Het Stimulus-Respons netje:

Bovenstaande figuur laat zien hoe een stimulus-responsgrid kan worden geconstrueerd uit de data. In het linkerplaatje zien we de verdeling van de verschillende stimulusposities (de kleine open rondjes). Rechtsonder is aangegeven, hoe voor een kleine sector van een zestiental bij elkaar in de buurt liggende doelen de gemiddelde positie wordt bepaald (oranje punt). Door deze sector systematisch over het stimulusbereik te verschuiven, en de berekende nabijgelegen gemiddelden met elkaar te verbinden (zwarte punten) ontstaat aldus een regelmatig 'netje' (Eng.: "Stimulus-grid"). Dit grid geeft een goed ruimtelijk beeld van de gebruikte stimuluslocaties, die in dit voorbeeld random, maar netjes homogeen, verdeeld waren over de frontale ruimte.

Door nu ook voor de responsies die bij dezelfde 16 sectorpunten horen het gemiddelde te bepalen, en vervolgens deze gemiddelden met elkaar te verbinden, kan op dezelfde manier een "Response-grid" worden geconstrueerd. Dit is hier gedaan in de rechterfiguur.

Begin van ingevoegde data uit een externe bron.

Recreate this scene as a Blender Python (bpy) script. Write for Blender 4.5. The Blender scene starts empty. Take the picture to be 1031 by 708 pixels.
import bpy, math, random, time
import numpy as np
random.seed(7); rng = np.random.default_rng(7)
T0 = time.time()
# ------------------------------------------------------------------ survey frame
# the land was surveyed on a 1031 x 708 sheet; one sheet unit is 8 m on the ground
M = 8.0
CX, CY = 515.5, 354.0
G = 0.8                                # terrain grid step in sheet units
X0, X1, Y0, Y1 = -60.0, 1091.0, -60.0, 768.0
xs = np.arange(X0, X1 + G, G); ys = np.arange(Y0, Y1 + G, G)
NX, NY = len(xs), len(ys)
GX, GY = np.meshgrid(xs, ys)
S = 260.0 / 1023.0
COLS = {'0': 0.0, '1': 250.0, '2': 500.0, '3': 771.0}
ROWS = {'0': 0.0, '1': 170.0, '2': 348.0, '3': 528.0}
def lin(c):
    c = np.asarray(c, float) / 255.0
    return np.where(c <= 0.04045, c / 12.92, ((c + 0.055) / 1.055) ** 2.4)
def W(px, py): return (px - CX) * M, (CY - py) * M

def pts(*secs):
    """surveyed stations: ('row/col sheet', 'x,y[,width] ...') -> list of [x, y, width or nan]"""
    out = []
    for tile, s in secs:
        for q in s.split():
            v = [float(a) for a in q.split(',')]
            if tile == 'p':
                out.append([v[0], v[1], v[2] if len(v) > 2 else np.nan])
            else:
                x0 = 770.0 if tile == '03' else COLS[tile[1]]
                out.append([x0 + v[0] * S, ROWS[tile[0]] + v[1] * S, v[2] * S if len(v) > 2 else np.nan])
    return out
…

Als nu een identiek netje ontstaat, heeft de proefpersoon de doelen precies gelocaliseerd. Systematische afwijkingen van dit ideale gedrag zijn nu ook goed zichtbaar te maken. In dit geval is bijvoorbeeld te zien dat het oogbewegingsgrid in vertikale richting wat is opgerekt (de 'gain' is dus voor vertikaal hoger dan voor horizontaal). Ook zijn de hoekpunten wat naar binnen getrokken, m.n. linksboven; dit kan overigens veroorzaakt zijn door beperkingen in de oogbewegingen zelf, en niet noodzakelijkerwijs duiden op een afwijking in de geluidslocalisatie.